The lack of thought and worldbuilding that goes into the setting is one of my biggest beefs. To me, the setup of "A person from our world is in a strange other reality!" is the perfect excuse to go absolutely hog-wild with the world building because you can have characters explain literally everything to the protagonist who knows nothing at all about that world without it feeling clunky! You never need to have that issue where characters are like "AS YOU KNOW, we live in a constitutional monarchy ruled by the Mushroom King, who is the being with the most magic" to a character who lives in that kingdom and ought to know that.

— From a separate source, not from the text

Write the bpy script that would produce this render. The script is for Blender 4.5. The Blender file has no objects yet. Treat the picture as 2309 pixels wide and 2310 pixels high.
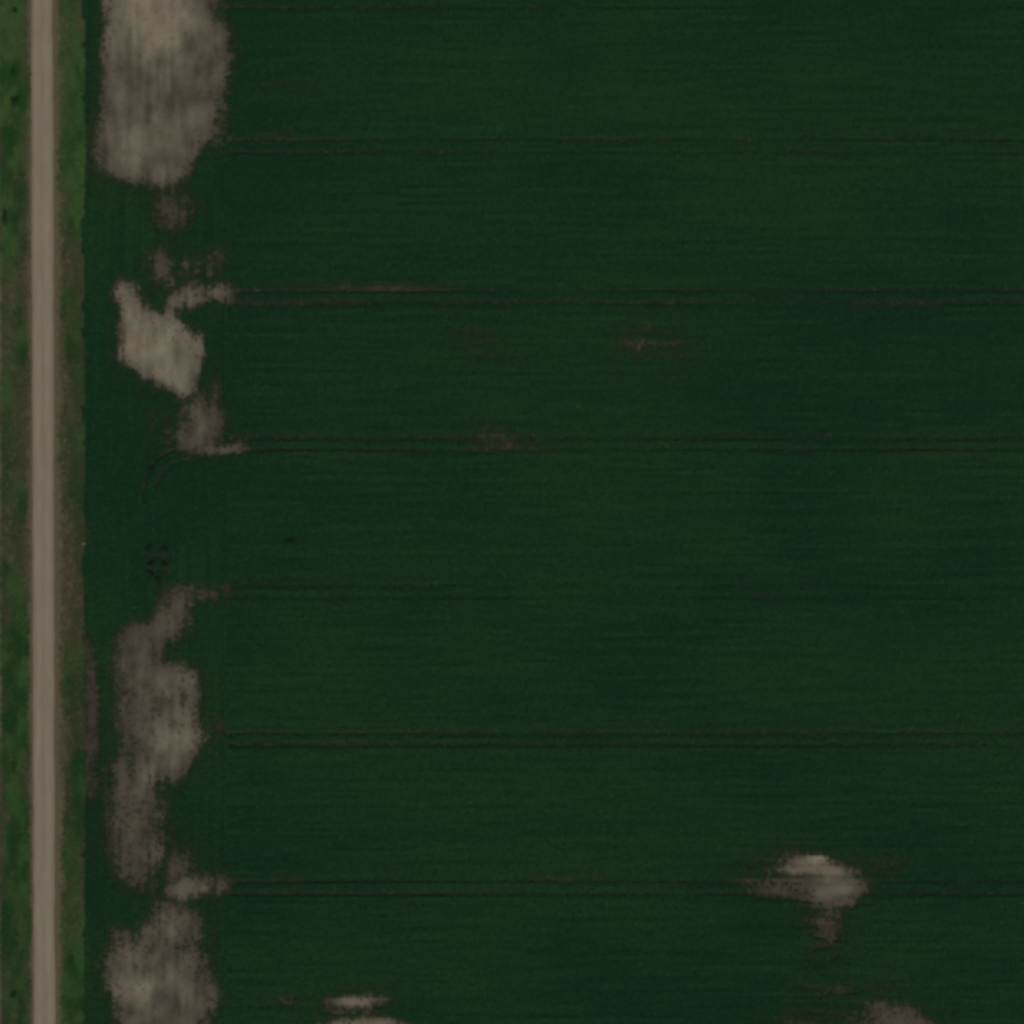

The perfect opportunity to have a world with strange customs, strange gods, strange food, strange terrain with the chance to seamlessly explain all of it to the protagonist and what do they make? Oh, it's basically a less imaginative version of a generic JRPG or something. Like it's not even as inventive as the popular video games in the genre it's inspired by; Final Fantasy XIV has some pretty interesting world building in terms of technology, Aesthetic, religion, creatures and cultures, but isekai stories it's always like "there are elves, their culture is they live in forests, I guess.". Hell, Final Fantasy X practically WAS an Isekai and it used that to give the setting a really rich culture and history that made it truly feel like exploring another world.
Escaflowne has already been mentioned twice on this thread but I'll give it some more praise because oh my god, Escaflowne really did have such a wonderfully unique, alien feeling world. That's Isekai done right.